Top view of office desk with data chart on the pad ,3d rendering.

Alex S.L. Tse
Dr Alex S.L. Tse

The theoretical modelling of individuals’ consumption and investment behaviours is an important micro-foundation of asset pricing. Despite being a classical problem in the literature of portfolio selection, analytical progress is very limited when we extend the model to a more realistic economy featuring transaction costs. The key obstacle thwarting our understanding in the frictional setup originates from the highly non-linear differential equation associated with the problem.

Using a judicious transformation scheme, Cambridge Centre for Finance (CCFin) research associate Alex Tse and his collaborators David Hobson and Yeqi Zhu show that the underlying equation can be greatly simplified to a first order system. Investigation of the optimal strategies can then be facilitated by a graphical representation involving a simple quadratic function encoding the underlying economic parameters.
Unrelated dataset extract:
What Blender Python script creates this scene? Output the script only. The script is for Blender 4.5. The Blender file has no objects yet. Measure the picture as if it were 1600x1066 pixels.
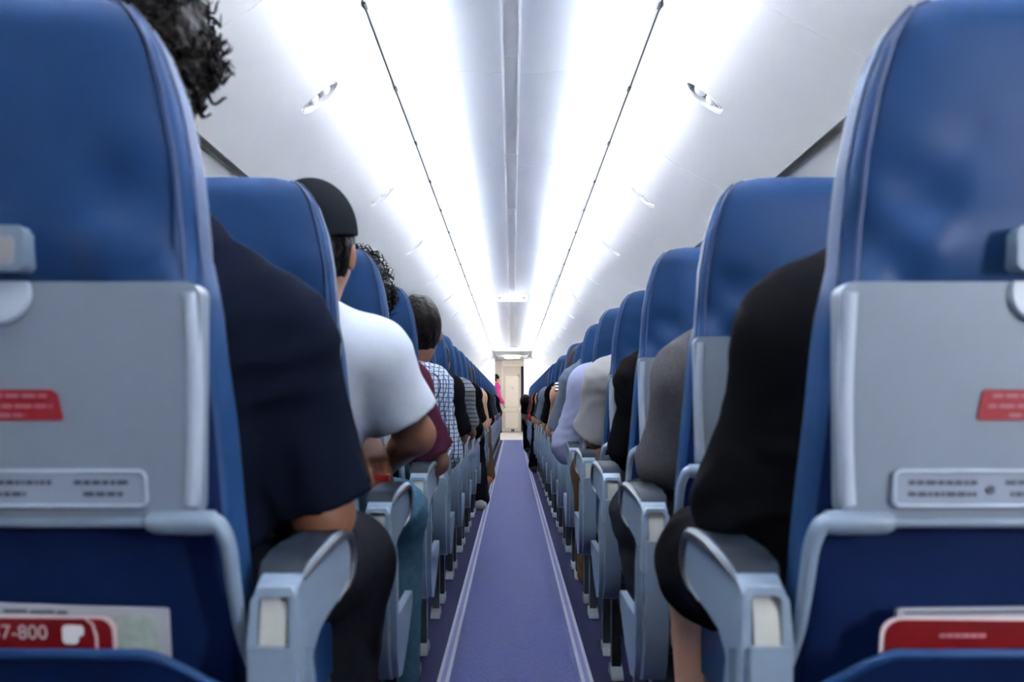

The approach offers a powerful tool to unlock a rich set of economic properties behind the problem. Under what economic conditions can we expect a well-defined trading strategy? How does the change in the market parameters affect the purchase and sale decisions of an individual? What are the quantitative impacts of transaction costs on the critical portfolio weights? While some features are known in the literature, there are also a number of surprising phenomena that have not been formally studied to date. For example, the transaction cost for purchase can be irrelevant to the upper boundary of the target portfolio weight in certain economic configurations.

In a follow-up project, the methodology is further extended to a market consisting of a liquid asset and an illiquid asset where transaction costs are payable on the latter. The research findings could serve as the useful building blocks towards a more general theory of investment and asset pricing.